The first major lesson of exporting was about service. When a product failed in India, a dealer could return it. When a product failed in Nigeria or Kenya, it could not be shipped back. The brand’s reputation in that country rested entirely on whether the local team could fix it, or whether the distributor lost confidence and moved to a competitor. After too many early failures, Kunwer began posting Su-Kam service engineers in-country — people who stayed for extended periods, trained local teams, handled complex repairs, and fed technical intelligence back to Gurugram.

This was expensive and logistically demanding. It was also the only thing that worked.

What India Could Not Imagine

By 2008, Su-Kam products were shipping to over seventy countries. The export team, initially a handful of people with service backgrounds, had grown into a structured division with presence in Africa, Southeast Asia, the Middle East, and South America. International trade exhibitions became annual fixtures — first attended by Kunwer himself, later led by the export head he had trained from within.

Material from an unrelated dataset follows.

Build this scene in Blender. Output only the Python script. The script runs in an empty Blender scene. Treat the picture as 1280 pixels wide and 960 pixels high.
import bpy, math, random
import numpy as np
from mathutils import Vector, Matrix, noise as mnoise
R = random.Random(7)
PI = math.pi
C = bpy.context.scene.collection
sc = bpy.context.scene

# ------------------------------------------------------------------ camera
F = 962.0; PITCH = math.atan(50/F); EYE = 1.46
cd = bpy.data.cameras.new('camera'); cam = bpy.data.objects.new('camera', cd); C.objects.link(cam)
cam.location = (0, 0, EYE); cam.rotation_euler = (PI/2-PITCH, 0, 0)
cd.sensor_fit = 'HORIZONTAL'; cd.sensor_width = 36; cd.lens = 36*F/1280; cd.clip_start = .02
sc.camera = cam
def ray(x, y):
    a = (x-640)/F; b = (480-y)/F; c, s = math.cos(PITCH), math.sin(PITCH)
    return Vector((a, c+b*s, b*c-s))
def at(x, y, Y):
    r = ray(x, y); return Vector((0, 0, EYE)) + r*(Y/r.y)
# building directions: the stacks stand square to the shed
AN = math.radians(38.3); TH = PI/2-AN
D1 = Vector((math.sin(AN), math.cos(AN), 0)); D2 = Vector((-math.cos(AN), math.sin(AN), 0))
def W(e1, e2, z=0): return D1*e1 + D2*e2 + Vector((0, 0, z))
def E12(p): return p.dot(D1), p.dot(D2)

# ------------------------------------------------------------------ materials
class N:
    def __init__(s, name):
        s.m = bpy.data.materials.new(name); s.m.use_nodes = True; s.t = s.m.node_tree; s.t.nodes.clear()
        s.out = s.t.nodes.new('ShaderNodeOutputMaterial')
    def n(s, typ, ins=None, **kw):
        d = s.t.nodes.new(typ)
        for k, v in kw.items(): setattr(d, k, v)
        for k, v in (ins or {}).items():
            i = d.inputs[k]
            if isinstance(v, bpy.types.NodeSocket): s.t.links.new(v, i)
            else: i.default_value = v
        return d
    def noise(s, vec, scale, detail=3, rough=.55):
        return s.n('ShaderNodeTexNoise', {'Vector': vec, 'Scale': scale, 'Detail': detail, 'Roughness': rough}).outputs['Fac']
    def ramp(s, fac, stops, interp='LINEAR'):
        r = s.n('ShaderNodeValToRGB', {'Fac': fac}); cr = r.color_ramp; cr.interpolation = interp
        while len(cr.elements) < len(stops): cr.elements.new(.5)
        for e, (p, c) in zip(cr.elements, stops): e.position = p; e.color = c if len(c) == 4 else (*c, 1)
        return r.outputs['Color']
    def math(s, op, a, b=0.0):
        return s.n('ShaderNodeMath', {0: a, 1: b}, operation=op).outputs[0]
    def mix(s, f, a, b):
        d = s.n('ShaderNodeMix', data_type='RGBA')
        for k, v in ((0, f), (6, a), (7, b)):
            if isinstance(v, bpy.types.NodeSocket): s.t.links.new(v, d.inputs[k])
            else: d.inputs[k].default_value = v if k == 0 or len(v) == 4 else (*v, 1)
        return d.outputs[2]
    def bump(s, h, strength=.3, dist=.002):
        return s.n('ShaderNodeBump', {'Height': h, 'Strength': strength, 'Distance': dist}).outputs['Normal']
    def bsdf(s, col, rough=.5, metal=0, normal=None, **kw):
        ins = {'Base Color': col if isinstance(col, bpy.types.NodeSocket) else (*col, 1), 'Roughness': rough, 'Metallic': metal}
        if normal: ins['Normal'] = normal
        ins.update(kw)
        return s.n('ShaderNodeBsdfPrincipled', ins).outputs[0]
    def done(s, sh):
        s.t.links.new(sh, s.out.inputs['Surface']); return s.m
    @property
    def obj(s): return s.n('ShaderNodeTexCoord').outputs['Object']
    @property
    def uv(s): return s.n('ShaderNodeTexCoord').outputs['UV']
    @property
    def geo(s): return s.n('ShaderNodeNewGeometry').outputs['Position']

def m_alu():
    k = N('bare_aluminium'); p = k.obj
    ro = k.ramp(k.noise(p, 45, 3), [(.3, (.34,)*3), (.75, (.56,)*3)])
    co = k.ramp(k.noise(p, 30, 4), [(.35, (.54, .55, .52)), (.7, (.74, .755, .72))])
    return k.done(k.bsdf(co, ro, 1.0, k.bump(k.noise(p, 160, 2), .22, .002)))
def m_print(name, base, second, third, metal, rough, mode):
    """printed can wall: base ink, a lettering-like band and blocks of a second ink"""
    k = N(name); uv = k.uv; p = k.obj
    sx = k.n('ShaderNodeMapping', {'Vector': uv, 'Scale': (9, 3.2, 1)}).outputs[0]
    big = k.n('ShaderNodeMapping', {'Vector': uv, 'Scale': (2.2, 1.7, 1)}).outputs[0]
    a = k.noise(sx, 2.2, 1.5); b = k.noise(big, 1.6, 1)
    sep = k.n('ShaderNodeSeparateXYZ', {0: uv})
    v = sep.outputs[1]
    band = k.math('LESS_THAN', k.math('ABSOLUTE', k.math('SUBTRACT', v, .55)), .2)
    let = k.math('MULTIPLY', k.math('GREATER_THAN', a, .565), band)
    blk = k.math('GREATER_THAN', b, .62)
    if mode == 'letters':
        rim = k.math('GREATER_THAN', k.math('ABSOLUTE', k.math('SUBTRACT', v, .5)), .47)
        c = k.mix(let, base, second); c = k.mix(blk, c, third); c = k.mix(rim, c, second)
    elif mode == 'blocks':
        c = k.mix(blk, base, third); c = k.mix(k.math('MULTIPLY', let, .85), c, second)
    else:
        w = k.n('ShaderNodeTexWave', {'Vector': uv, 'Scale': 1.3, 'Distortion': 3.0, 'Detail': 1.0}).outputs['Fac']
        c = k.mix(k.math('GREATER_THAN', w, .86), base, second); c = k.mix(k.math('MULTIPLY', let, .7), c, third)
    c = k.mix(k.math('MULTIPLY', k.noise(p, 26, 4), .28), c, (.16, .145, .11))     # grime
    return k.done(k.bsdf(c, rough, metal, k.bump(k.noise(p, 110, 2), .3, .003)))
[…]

The quality standards that exporting demanded also improved the domestic product. Packaging that survived sea freight to Lagos could certainly survive road transport to Rajasthan. Documentation disciplines built for foreign exchange compliance made Su-Kam’s domestic paperwork more rigorous. The customers in seventy countries, many of them in conditions far more demanding than Indian cities, were the most brutal product testers the company had.

India’s inverter industry followed. The companies that exported in the decade after Su-Kam did so into a market that Su-Kam had already opened, along distribution channels that Su-Kam had already built, to customers who already knew what an Indian inverter was because of what Su-Kam had placed in their hands first.

Kunwer kept a photograph from that first Lagos trip for years. One inverter. One car battery. A window going dark outside. A room staying lit.

That was the export business, at its beginning.